Brief => Examine the material below and count the lines that hold the word "empty". Report only the number.

Material shown =>
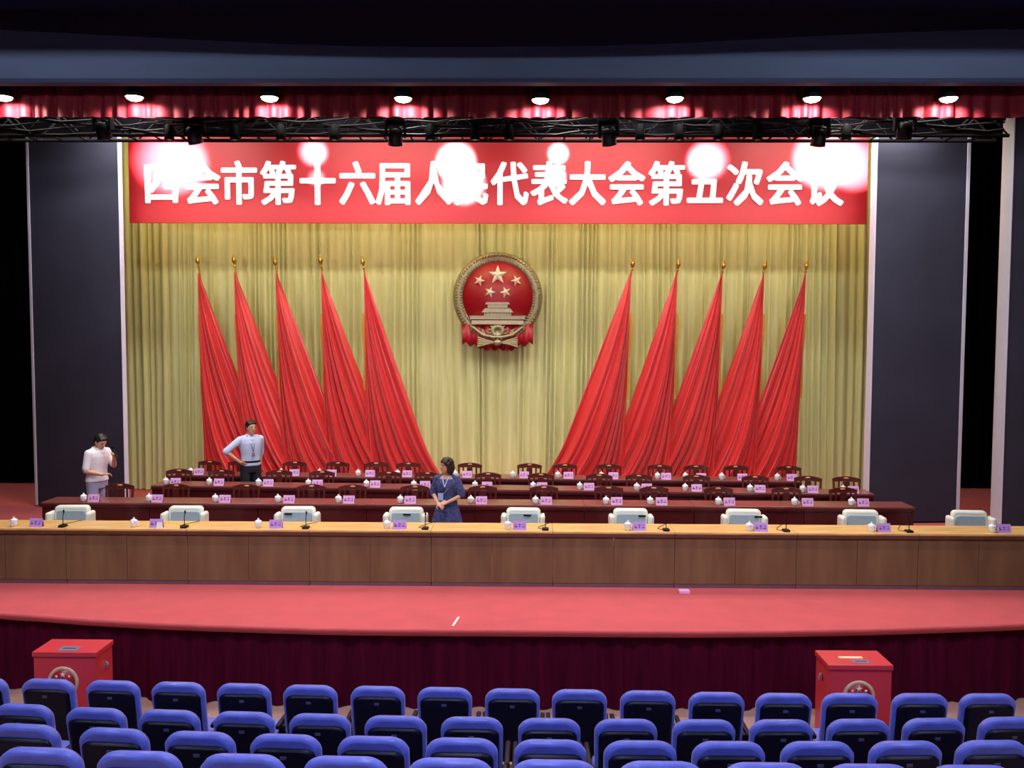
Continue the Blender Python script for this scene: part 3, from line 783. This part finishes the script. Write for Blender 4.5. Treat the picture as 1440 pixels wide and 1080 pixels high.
def hair_short(mb, c, M):
    c = Vector(c)
    def T(x, y, z): return c + M @ Vector((x, y, z))
    mb.ball(T(0, .026, .040), (.092, .096, .092), 18, 12, M)
    mb.ball(T(0, .045, -.015), (.088, .070, .072), 16, 10, M)
    mb.ball(T(.012, -.040, .082), (.062, .045, .030), 12, 8, M)
    for q in range(9):
        a = -1.2 + .3 * q; mb.cap(T(.06 * sin(a), .01, .104), T(.072 * sin(a), -.044 - .022 * cos(a), .072), .018, .012, 8)
    for q in (-1, 1): mb.cap(T(q * .077, -.015, .03), T(q * .079, -.01, -.01), .012, .008, 8)
def hair_bob(mb, c, M):
    c = Vector(c)
    def T(x, y, z): return c + M @ Vector((x, y, z))
    mb.ball(T(0, .018, .034), (.094, .102, .098), 18, 12, M)
    mb.ball(T(0, .055, -.035), (.098, .075, .10), 16, 12, M)
    mb.ball(T(0, .05, -.085), (.092, .065, .06), 16, 10, M)
    for q in (-1, 1):
        mb.cap(T(q * .082, -.02, .03), T(q * .084, -.005, -.10), .024, .028, 10)
    for q in range(9):
        a = -1.2 + .3 * q; mb.cap(T(.066 * sin(a), -.01, .100), T(.080 * sin(a), -.046 - .028 * cos(a), .050), .022, .013, 8)

def legs(mb, ext, stance=.09, shoe=None, to=0):
    for s in (-1, 1):
        hip = Vector((s * .088, 0, .90)); kn = Vector((s * (stance + .005), -.012, .48)); an = Vector((s * (stance + .02), .02, .09))
        mb.cap(hip, kn, .083 + ext, .055 + ext, 14); mb.cap(kn, an if not to else an, .054 + ext, .037 + ext * 1.9, 14)
        if not ext: mb.cap(an + Vector((0, .01, -.045)), an + Vector((s * .01, -.15, -.055)), .036, .028, 10)
def shoes(parent, stance, m='black_plastic'):
    for s in (-1, 1):
        an = Vector((s * (stance + .02), .02, .09)); b = MB()
        b.cap(an + Vector((0, .03, -.045)), an + Vector((s * .01, -.16, -.05)), .043, .036, 12)
        b.box(an.x - .04, an.x + .045, -.17, .08, 0, .02, bev=.008); b.obj('shoe', m, parent)
TOR = [(.86, .150, .105, 0, .0), (.92, .162, .112, 0, 0), (1.0, .152, .108, 0, 0), (1.10, .150, .108, 0, 0), (1.22, .168, .116, 0, 0), (1.32, .180, .116, 0, .005), (1.385, .172, .098, 0, .01), (1.425, .115, .075, 0, .015), (1.45, .065, .06, 0, .015)]
def torso(mb, ext=0, z0=.8, z1=9, lean=0):
    ell(mb, [(z, rx + ext, ry + ext, cx, cy - lean * max(0, z - 1.0)) for z, rx, ry, cx, cy in TOR if z0 <= z <= z1])

def man(name_label, loc, rz, Hh, shirt, trous, arms, headM, headc, sleeve, tie_out=True, lanyard=False, lean=0, stance=.09):
    t = empty('person', loc, name_label, 'person', None, rz); t.scale = (Hh / 1.70,) * 3
    b = MB(); torso(b, 0, lean=lean); legs(b, 0, stance)
    sh = {-1: Vector((-.178, .01 - .4 * lean, 1.375)), 1: Vector((.178, .01 - .4 * lean, 1.375))}
    b.cap((0, .015 - .4 * lean, 1.40), Vector(headc) + Vector((0, .02, -.06)), .058, .052, 14)
    for s, (el, wr, hd, pn, td, cu) in arms.items():
        b.cap(sh[s], el, .050, .041, 12); b.cap(el, wr, .040, .027, 12)
        hand(b, Vector(wr), hd, pn, td, cu)
    head(b, headc, headM)
    remesh(b, 'body', 'skin', t, .0075, 3)
    face_bits(headc, headM, t)
    h = MB(); hair_short(h, headc, headM); remesh(h, 'hair', 'hair_black', t, .009, 3)
    c = MB(); torso(c, .016, .9, 1.43, lean=lean)
    c.cap((-.12, .012 - .4 * lean, 1.395), (.12, .012 - .4 * lean, 1.395), .06, .06, 12)
    if tie_out: ell(c, [(.915, .198, .138, 0, 0), (.93, .200, .140, 0, 0), (1.0, .180, .130, 0, 0), (1.1, .168, .126, 0, -.1 * lean)])
    for s, (el, wr, *_x) in arms.items():
        el = Vector(el); c.cap(sh[s], sh[s].lerp(el, min(1, sleeve)), .066, .058, 14)
        if sleeve > 1: c.cap(el, el.lerp(Vector(wr), sleeve - 1), .056, .046, 14)
    remesh(c, 'shirt', shirt, t, .009, 3)
    pts = [(.074 * sin(q), .012 - .4 * lean + .074 * cos(q), 1.450 - .012 * (1 - cos(q)) * .5 - .03 * (q * q > 6)) for q in [-2.7 + 5.4 * k_ / 20 for k_ in range(21)]]
    cb = MB().tube([(-.012, -.118 - .4 * lean, 1.375)] + pts + [(.012, -.118 - .4 * lean, 1.375)], [.006] + [.019] * 21 + [.006], 8); cb.obj('collar', shirt, t)
    MB().tube([(0, -.125 - .4 * lean, 1.38), (0, -.138 - .25 * lean, 1.25), (0, -.134, 1.02)], .004, 6).obj('button_placket', shirt, t)
    l = MB(); legs(l, .017, stance); ell(l, [(.80, .150, .115, 0, 0), (.88, .170, .122, 0, 0), (.96, .168, .122, 0, 0), (1.0, .163, .118, 0, 0)])
    remesh(l, 'trousers', trous, t, .011, 4)
    if not tie_out: MB().loft([[Vector((.172 * cos(2 * pi * i / 24), .126 * sin(2 * pi * i / 24), z)) for i in range(24)] for z in (.975, 1.01)]).obj('belt', 'black_plastic', t)
    shoes(t, stance)
    if lanyard:
        MB().tube([(-.05, -.06, 1.42), (-.03, -.128, 1.30), (0, -.145, 1.16)], .004, 6).tube([(.05, -.06, 1.42), (.03, -.128, 1.30), (0, -.145, 1.16)], .004, 6).obj('lanyard', 'black_plastic', t)
        MB().box(-.025, .025, -.152, -.146, 1.09, 1.16, bev=.002).obj('badge', 'steel', t)
    return t
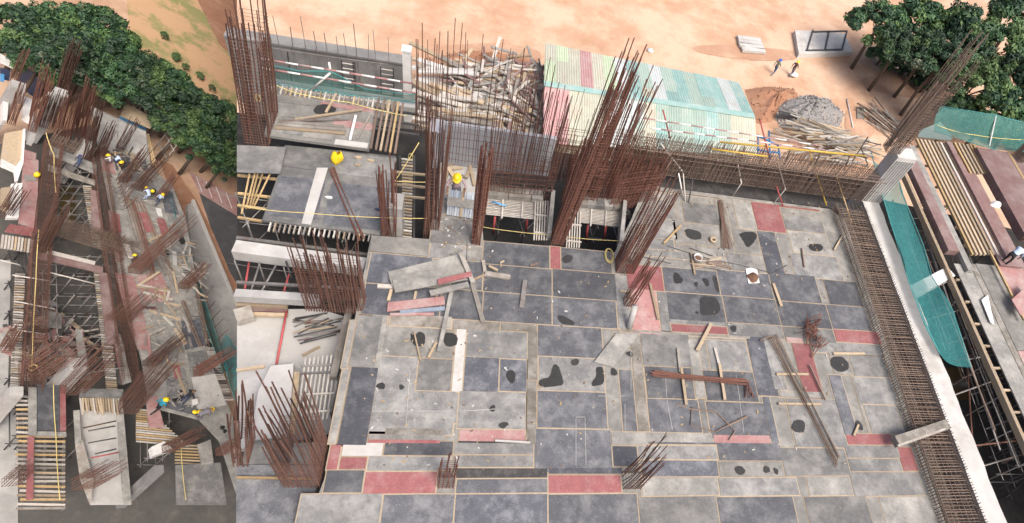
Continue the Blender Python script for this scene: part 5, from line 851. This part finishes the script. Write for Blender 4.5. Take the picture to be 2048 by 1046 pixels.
# decks ---------------------------------------------------------------------------------------------------------------
deck = thing('formwork_deck', 'long grey plywood deck strip on the left site with red panels', 'deck', P(330, 600, 0))
b = MB(); b.prism([P(x, y, 0) for x, y in [(182, 212), (292, 262), (302, 335), (345, 372), (372, 440), (400, 600), (428, 740), (452, 800), (476, 860), (476, 990), (440, 880), (400, 838), (300, 812), (285, 720), (262, 640), (240, 560), (222, 420), (205, 330)]], -.2, 0); b.build('base_sheet', 'ply_light', deck)
for i, (pts, m) in enumerate([([(186, 218), (236, 240), (232, 300), (196, 290)], 'concrete'), ([(238, 241), (291, 264), (296, 318), (236, 292)], 'concrete'), ([(205, 300), (222, 308), (232, 350), (205, 340)], 'ply_pink'), ([(225, 298), (292, 322), (298, 345), (232, 340)], 'ply_dark'), ([(235, 345), (300, 350), (320, 400), (245, 400)], 'ply_grey'), ([(225, 355), (240, 360), (252, 420), (226, 420)], 'ply_light'), ([(322, 375), (345, 385), (358, 430), (330, 425)], 'ply_blue'), ([(335, 430), (362, 435), (376, 520), (345, 520)], 'ply_grey'), ([(230, 545), (268, 552), (290, 640), (255, 640)], 'ply_pink'), ([(255, 642), (290, 642), (300, 700), (275, 700)], 'ply_pink'), ([(272, 552), (322, 545), (345, 600), (290, 610)], 'ply_pink'), ([(292, 612), (345, 602), (360, 660), (300, 670)], 'ply_light'), ([(348, 560), (384, 560), (398, 630), (360, 640)], 'ply_light'), ([(362, 642), (402, 638), (412, 690), (370, 700)], 'ply_blue'), ([(300, 672), (360, 662), (372, 720), (305, 730)], 'ply_light'), ([(330, 735), (368, 730), (380, 790), (335, 800)], 'ply_grey'), ([(374, 705), (412, 700), (425, 745), (380, 750)], 'ply_grey'), ([(383, 755), (430, 748), (452, 810), (395, 820)], 'concrete_pale'), ([(336, 804), (392, 812), (405, 834), (330, 816)], 'ply_dark'), ([(408, 824), (455, 815), (474, 872), (474, 900), (425, 845)], 'ply_light'), ([(215, 420), (230, 425), (250, 520), (232, 525)], 'ply_maroon'), ([(252, 425), (300, 430), (315, 470), (262, 480)], 'ply_light'), ([(255, 482), (330, 478), (335, 530), (270, 540)], 'ply_grey')]):
    o = polyboard(deck, pts, m, .01 + .002 * (i % 5), .025)
for x, y, rx, ry in [(364, 480, .3, .5), (418, 688, .25, .3), (335, 505, .2, .3), (352, 800, .3, .2), (366, 790, .3, .4), (445, 855, .2, .2), (450, 862, .15, .2), (395, 830, .2, .15)]: patch(deck, x, y, rx, ry, .05)
for i, (pts, m, l) in enumerate([([(277, 426), (292, 425), (308, 462), (293, 466)], 'ply_red', 'red loose sheet lying on the left site deck, middle of three'), ([(313, 436), (328, 438), (337, 464), (323, 470)], 'ply_red', 'red loose sheet lying on the left site deck, rightmost of three'), ([(223, 424), (238, 430), (242, 466), (228, 460)], 'ply_red', 'red loose sheet lying on the left site deck, leftmost of three'), ([(291, 800), (312, 790), (328, 856), (298, 857)], 'ply_pink', 'pink sheet under the worker in teal at the bottom of the left site'), ([(344, 728), (358, 727), (362, 755), (350, 758)], 'ply_red', 'small folded red panel near the bottom right of the left site'), ([(311, 416), (322, 418), (325, 434), (316, 432)], 'white_paint', 'white board lying near the workers on the left site deck'), ([(283, 606), (298, 600), (314, 622), (286, 626)], 'ply_light', 'pale sheet scrap on the pink panels'), ([(246, 488), (258, 490), (268, 520), (258, 518)], 'white_paint', 'white frame sheet beside the dark long beam'), ([(284, 612), (312, 614), (312, 620), (284, 618)], 'ply_red', 'red strip edge below the pale scrap on the pink panels'), ([(344, 502), (352, 504), (354, 532), (346, 530)], 'concrete_pale', 'pale block standing in the dark tray on the deck')]): polyboard(None, pts, m, .07, .06, 'loose_sheet', label=l, cat='sheet')
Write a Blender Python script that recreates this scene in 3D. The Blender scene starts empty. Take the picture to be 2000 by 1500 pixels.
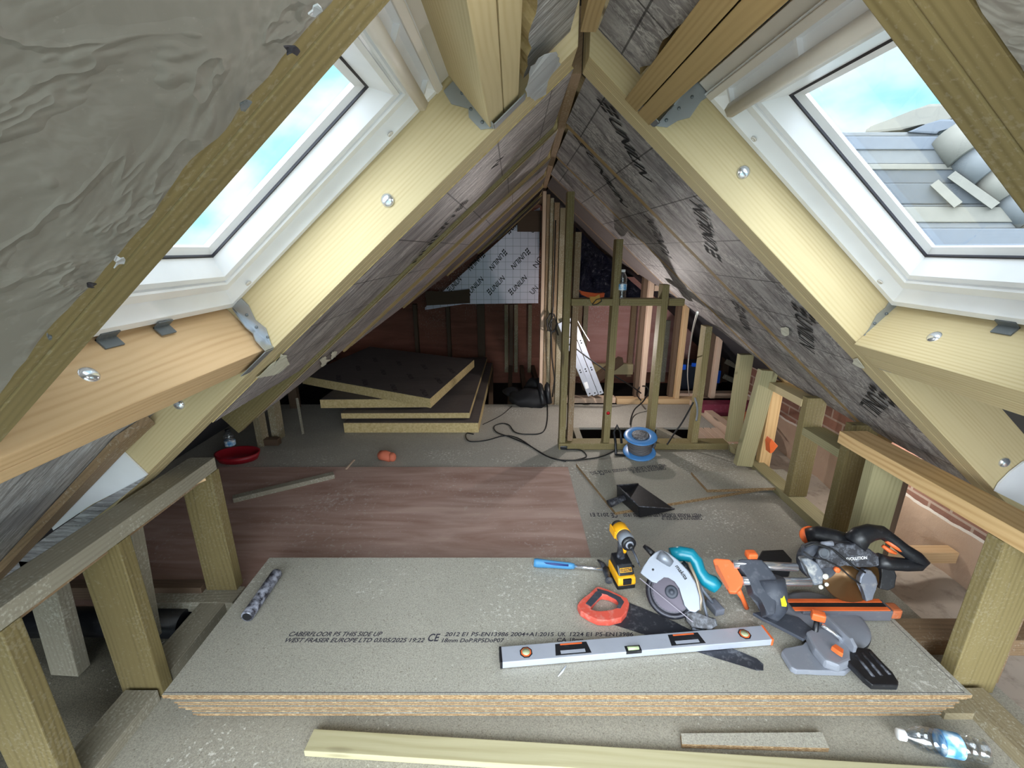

Output => 2